◆ What you will do:
Extract all data as written.

◆ Provided records:

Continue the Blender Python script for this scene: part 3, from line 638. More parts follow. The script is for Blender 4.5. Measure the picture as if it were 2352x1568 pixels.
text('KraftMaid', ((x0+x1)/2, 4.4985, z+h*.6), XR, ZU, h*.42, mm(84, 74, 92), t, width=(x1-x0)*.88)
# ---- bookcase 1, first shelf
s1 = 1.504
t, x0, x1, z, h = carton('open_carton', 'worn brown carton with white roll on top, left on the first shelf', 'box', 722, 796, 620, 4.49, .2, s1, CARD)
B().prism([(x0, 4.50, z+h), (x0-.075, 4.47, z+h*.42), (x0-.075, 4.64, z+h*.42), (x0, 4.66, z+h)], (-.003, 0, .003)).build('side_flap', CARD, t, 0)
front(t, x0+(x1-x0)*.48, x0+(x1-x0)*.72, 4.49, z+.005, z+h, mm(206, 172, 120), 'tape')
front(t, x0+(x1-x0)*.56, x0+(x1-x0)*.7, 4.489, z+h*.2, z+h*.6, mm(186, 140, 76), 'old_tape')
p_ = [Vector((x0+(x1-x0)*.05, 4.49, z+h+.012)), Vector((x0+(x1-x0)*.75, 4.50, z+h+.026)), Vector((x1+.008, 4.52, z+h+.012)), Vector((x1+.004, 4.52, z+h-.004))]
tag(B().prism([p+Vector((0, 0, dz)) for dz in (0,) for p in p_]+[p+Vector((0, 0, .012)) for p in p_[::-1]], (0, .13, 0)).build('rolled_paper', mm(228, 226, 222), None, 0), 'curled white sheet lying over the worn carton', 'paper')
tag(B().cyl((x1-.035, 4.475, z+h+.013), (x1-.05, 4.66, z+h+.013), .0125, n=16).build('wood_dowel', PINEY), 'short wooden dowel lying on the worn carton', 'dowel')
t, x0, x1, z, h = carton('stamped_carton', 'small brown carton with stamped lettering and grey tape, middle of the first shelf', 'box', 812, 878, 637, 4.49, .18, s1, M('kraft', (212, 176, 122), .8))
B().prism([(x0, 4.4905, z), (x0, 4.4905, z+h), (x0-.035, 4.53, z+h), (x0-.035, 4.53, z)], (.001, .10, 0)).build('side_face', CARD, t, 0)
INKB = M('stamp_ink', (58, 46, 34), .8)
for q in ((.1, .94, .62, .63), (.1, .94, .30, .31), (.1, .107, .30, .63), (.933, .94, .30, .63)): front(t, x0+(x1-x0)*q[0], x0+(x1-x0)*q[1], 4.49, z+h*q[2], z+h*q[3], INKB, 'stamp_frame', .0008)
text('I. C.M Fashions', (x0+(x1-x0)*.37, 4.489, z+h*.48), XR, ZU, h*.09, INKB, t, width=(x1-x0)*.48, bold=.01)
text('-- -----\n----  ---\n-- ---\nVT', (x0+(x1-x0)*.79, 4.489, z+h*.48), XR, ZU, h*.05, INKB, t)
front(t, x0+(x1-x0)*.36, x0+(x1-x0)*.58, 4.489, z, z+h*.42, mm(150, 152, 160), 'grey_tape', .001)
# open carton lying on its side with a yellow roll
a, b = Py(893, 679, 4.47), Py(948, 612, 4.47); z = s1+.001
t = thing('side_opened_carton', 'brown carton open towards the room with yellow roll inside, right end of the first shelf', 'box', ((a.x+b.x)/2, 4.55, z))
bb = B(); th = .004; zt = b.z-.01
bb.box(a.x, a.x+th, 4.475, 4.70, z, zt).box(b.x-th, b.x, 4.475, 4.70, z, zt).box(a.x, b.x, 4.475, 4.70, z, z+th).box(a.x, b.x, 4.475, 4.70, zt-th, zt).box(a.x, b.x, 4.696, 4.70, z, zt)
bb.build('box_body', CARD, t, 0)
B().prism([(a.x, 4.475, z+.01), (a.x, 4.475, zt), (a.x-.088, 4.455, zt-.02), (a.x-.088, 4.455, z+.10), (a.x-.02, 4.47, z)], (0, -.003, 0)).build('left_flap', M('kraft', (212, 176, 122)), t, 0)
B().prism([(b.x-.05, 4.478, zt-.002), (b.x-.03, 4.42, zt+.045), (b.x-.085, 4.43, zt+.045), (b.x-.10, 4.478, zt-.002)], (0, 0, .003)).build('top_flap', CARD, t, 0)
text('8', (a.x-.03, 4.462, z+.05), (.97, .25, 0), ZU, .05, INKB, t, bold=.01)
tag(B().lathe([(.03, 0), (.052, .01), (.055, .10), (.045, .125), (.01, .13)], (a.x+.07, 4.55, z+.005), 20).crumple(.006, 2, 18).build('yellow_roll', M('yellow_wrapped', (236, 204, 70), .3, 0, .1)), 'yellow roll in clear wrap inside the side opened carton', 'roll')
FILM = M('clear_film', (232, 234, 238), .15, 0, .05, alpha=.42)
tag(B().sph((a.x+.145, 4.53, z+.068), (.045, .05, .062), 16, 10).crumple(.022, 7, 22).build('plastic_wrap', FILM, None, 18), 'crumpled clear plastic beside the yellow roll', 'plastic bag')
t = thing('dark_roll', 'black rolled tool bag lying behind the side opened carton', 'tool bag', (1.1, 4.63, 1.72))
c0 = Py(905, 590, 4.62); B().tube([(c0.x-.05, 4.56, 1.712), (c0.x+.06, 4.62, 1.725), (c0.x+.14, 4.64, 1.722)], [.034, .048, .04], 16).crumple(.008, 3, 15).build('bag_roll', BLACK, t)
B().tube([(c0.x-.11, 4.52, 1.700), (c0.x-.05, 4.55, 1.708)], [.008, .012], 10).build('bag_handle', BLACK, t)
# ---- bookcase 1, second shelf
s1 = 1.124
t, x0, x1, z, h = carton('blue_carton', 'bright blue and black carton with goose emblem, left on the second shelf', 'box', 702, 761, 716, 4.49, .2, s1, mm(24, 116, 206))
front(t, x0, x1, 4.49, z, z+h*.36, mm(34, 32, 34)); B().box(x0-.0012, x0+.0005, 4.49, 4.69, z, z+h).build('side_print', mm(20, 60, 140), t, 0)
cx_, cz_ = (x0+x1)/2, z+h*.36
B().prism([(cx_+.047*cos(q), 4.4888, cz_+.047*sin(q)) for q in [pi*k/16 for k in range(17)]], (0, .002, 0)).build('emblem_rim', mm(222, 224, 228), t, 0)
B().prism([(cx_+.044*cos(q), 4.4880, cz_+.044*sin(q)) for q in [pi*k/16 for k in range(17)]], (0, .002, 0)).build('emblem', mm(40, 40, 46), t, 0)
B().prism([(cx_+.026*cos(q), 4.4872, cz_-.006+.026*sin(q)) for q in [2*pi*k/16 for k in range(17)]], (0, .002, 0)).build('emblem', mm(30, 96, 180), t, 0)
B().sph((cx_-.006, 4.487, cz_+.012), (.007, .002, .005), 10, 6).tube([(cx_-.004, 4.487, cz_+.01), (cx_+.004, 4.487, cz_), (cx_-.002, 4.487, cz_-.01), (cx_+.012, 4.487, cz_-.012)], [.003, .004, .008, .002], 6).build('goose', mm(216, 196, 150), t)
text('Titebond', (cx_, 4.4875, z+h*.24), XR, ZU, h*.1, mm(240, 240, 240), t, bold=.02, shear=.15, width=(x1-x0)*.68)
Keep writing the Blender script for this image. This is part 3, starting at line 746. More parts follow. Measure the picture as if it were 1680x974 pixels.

◆ Expected answer:
Continue the Blender Python script for this scene: part 3, from line 638. More parts follow. The script is for Blender 4.5. Measure the picture as if it were 2352x1568 pixels.
text('KraftMaid', ((x0+x1)/2, 4.4985, z+h*.6), XR, ZU, h*.42, mm(84, 74, 92), t, width=(x1-x0)*.88)
# ---- bookcase 1, first shelf
s1 = 1.504
t, x0, x1, z, h = carton('open_carton', 'worn brown carton with white roll on top, left on the first shelf', 'box', 722, 796, 620, 4.49, .2, s1, CARD)
B().prism([(x0, 4.50, z+h), (x0-.075, 4.47, z+h*.42), (x0-.075, 4.64, z+h*.42), (x0, 4.66, z+h)], (-.003, 0, .003)).build('side_flap', CARD, t, 0)
front(t, x0+(x1-x0)*.48, x0+(x1-x0)*.72, 4.49, z+.005, z+h, mm(206, 172, 120), 'tape')
front(t, x0+(x1-x0)*.56, x0+(x1-x0)*.7, 4.489, z+h*.2, z+h*.6, mm(186, 140, 76), 'old_tape')
p_ = [Vector((x0+(x1-x0)*.05, 4.49, z+h+.012)), Vector((x0+(x1-x0)*.75, 4.50, z+h+.026)), Vector((x1+.008, 4.52, z+h+.012)), Vector((x1+.004, 4.52, z+h-.004))]
tag(B().prism([p+Vector((0, 0, dz)) for dz in (0,) for p in p_]+[p+Vector((0, 0, .012)) for p in p_[::-1]], (0, .13, 0)).build('rolled_paper', mm(228, 226, 222), None, 0), 'curled white sheet lying over the worn carton', 'paper')
tag(B().cyl((x1-.035, 4.475, z+h+.013), (x1-.05, 4.66, z+h+.013), .0125, n=16).build('wood_dowel', PINEY), 'short wooden dowel lying on the worn carton', 'dowel')
t, x0, x1, z, h = carton('stamped_carton', 'small brown carton with stamped lettering and grey tape, middle of the first shelf', 'box', 812, 878, 637, 4.49, .18, s1, M('kraft', (212, 176, 122), .8))
B().prism([(x0, 4.4905, z), (x0, 4.4905, z+h), (x0-.035, 4.53, z+h), (x0-.035, 4.53, z)], (.001, .10, 0)).build('side_face', CARD, t, 0)
INKB = M('stamp_ink', (58, 46, 34), .8)
for q in ((.1, .94, .62, .63), (.1, .94, .30, .31), (.1, .107, .30, .63), (.933, .94, .30, .63)): front(t, x0+(x1-x0)*q[0], x0+(x1-x0)*q[1], 4.49, z+h*q[2], z+h*q[3], INKB, 'stamp_frame', .0008)
text('I. C.M Fashions', (x0+(x1-x0)*.37, 4.489, z+h*.48), XR, ZU, h*.09, INKB, t, width=(x1-x0)*.48, bold=.01)
text('-- -----\n----  ---\n-- ---\nVT', (x0+(x1-x0)*.79, 4.489, z+h*.48), XR, ZU, h*.05, INKB, t)
front(t, x0+(x1-x0)*.36, x0+(x1-x0)*.58, 4.489, z, z+h*.42, mm(150, 152, 160), 'grey_tape', .001)
# open carton lying on its side with a yellow roll
a, b = Py(893, 679, 4.47), Py(948, 612, 4.47); z = s1+.001
t = thing('side_opened_carton', 'brown carton open towards the room with yellow roll inside, right end of the first shelf', 'box', ((a.x+b.x)/2, 4.55, z))
bb = B(); th = .004; zt = b.z-.01
bb.box(a.x, a.x+th, 4.475, 4.70, z, zt).box(b.x-th, b.x, 4.475, 4.70, z, zt).box(a.x, b.x, 4.475, 4.70, z, z+th).box(a.x, b.x, 4.475, 4.70, zt-th, zt).box(a.x, b.x, 4.696, 4.70, z, zt)
bb.build('box_body', CARD, t, 0)
B().prism([(a.x, 4.475, z+.01), (a.x, 4.475, zt), (a.x-.088, 4.455, zt-.02), (a.x-.088, 4.455, z+.10), (a.x-.02, 4.47, z)], (0, -.003, 0)).build('left_flap', M('kraft', (212, 176, 122)), t, 0)
B().prism([(b.x-.05, 4.478, zt-.002), (b.x-.03, 4.42, zt+.045), (b.x-.085, 4.43, zt+.045), (b.x-.10, 4.478, zt-.002)], (0, 0, .003)).build('top_flap', CARD, t, 0)
text('8', (a.x-.03, 4.462, z+.05), (.97, .25, 0), ZU, .05, INKB, t, bold=.01)
tag(B().lathe([(.03, 0), (.052, .01), (.055, .10), (.045, .125), (.01, .13)], (a.x+.07, 4.55, z+.005), 20).crumple(.006, 2, 18).build('yellow_roll', M('yellow_wrapped', (236, 204, 70), .3, 0, .1)), 'yellow roll in clear wrap inside the side opened carton', 'roll')
FILM = M('clear_film', (232, 234, 238), .15, 0, .05, alpha=.42)
tag(B().sph((a.x+.145, 4.53, z+.068), (.045, .05, .062), 16, 10).crumple(.022, 7, 22).build('plastic_wrap', FILM, None, 18), 'crumpled clear plastic beside the yellow roll', 'plastic bag')
t = thing('dark_roll', 'black rolled tool bag lying behind the side opened carton', 'tool bag', (1.1, 4.63, 1.72))
c0 = Py(905, 590, 4.62); B().tube([(c0.x-.05, 4.56, 1.712), (c0.x+.06, 4.62, 1.725), (c0.x+.14, 4.64, 1.722)], [.034, .048, .04], 16).crumple(.008, 3, 15).build('bag_roll', BLACK, t)
B().tube([(c0.x-.11, 4.52, 1.700), (c0.x-.05, 4.55, 1.708)], [.008, .012], 10).build('bag_handle', BLACK, t)
# ---- bookcase 1, second shelf
s1 = 1.124
t, x0, x1, z, h = carton('blue_carton', 'bright blue and black carton with goose emblem, left on the second shelf', 'box', 702, 761, 716, 4.49, .2, s1, mm(24, 116, 206))
front(t, x0, x1, 4.49, z, z+h*.36, mm(34, 32, 34)); B().box(x0-.0012, x0+.0005, 4.49, 4.69, z, z+h).build('side_print', mm(20, 60, 140), t, 0)
cx_, cz_ = (x0+x1)/2, z+h*.36
B().prism([(cx_+.047*cos(q), 4.4888, cz_+.047*sin(q)) for q in [pi*k/16 for k in range(17)]], (0, .002, 0)).build('emblem_rim', mm(222, 224, 228), t, 0)
B().prism([(cx_+.044*cos(q), 4.4880, cz_+.044*sin(q)) for q in [pi*k/16 for k in range(17)]], (0, .002, 0)).build('emblem', mm(40, 40, 46), t, 0)
B().prism([(cx_+.026*cos(q), 4.4872, cz_-.006+.026*sin(q)) for q in [2*pi*k/16 for k in range(17)]], (0, .002, 0)).build('emblem', mm(30, 96, 180), t, 0)
B().sph((cx_-.006, 4.487, cz_+.012), (.007, .002, .005), 10, 6).tube([(cx_-.004, 4.487, cz_+.01), (cx_+.004, 4.487, cz_), (cx_-.002, 4.487, cz_-.01), (cx_+.012, 4.487, cz_-.012)], [.003, .004, .008, .002], 6).build('goose', mm(216, 196, 150), t)
text('Titebond', (cx_, 4.4875, z+h*.24), XR, ZU, h*.1, mm(240, 240, 240), t, bold=.02, shear=.15, width=(x1-x0)*.68)
Keep writing the Blender script for this image. This is part 3, starting at line 746. More parts follow. Measure the picture as if it were 1680x974 pixels.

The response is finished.